Cependant, Jacques Sapir nous livre son inquiétude car François Hollande reste bloqué sur une idéologie, son successeur sera confronté au même problème. Il dit : « Nous constatons aujourd’hui, comme de Gaulle l’écrivit à propos de 1940, qu’il manque deux choses à François Hollande, comme elles ont manqué à Paul Reynaud, pour qu’il soit un chef d’Etat : un Etat, et d’être un chef. Et il est vrai qu’ayant accepté les différentes usurpations de l’UE, les petites comme les grandes, il ne reste pas grand-chose de la souveraineté de l’Etat. Le constat de reniements et des abandons a été fait depuis des années. Aujourd’hui, nul ne l’ignore. Quant à être un chef, c’est-à-dire avoir tout ensemble cette volonté d’agir, cette foi dans l’action, et cette capacité à entraîner autour de cette action ceux qui vous entourent, cela implique une discipline de tous les instants. Il ajoute : « La tactique l’emporte sur la stratégie, il faut une vision générale qui fait défaut. Ce qui est dramatique, c’est un consensus et pas une stratégie. Nous sommes devant les prémisses d’une crise grave. Qui sera capable d’accoucher de cette situation ? ».

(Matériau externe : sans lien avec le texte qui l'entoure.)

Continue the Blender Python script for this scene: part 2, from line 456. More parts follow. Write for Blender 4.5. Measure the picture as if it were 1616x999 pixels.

La vision la plus articulée.

A la question qui lui est posée « Que pensez-vous de François Fillon ? », Jacques Sapir répond : « Incontestablement, François Fillon a la vision la plus articulée concernant la politique étrangère de la France. Il propose une purge massive. » A l’instar du Général de Gaulle, il faut remettre les affaires en ordre si la France veut occuper et jouer son rôle à l’international. François Fillon écrit « C’est en se réformant que la France retrouvera voix au chapitre en Europe et dans le monde. Pour cela, la France doit s’appuyer sur l’Europe, qui est un atout dont elle n’a pas toujours bénéficié au cours de son histoire. Elle doit impulser une nouvelle phase de construction d’une Europe véritablement indépendante et elle doit se donner pour objectif d’en devenir la première puissance ».

« Là où il y a une volonté, il y a un chemin ».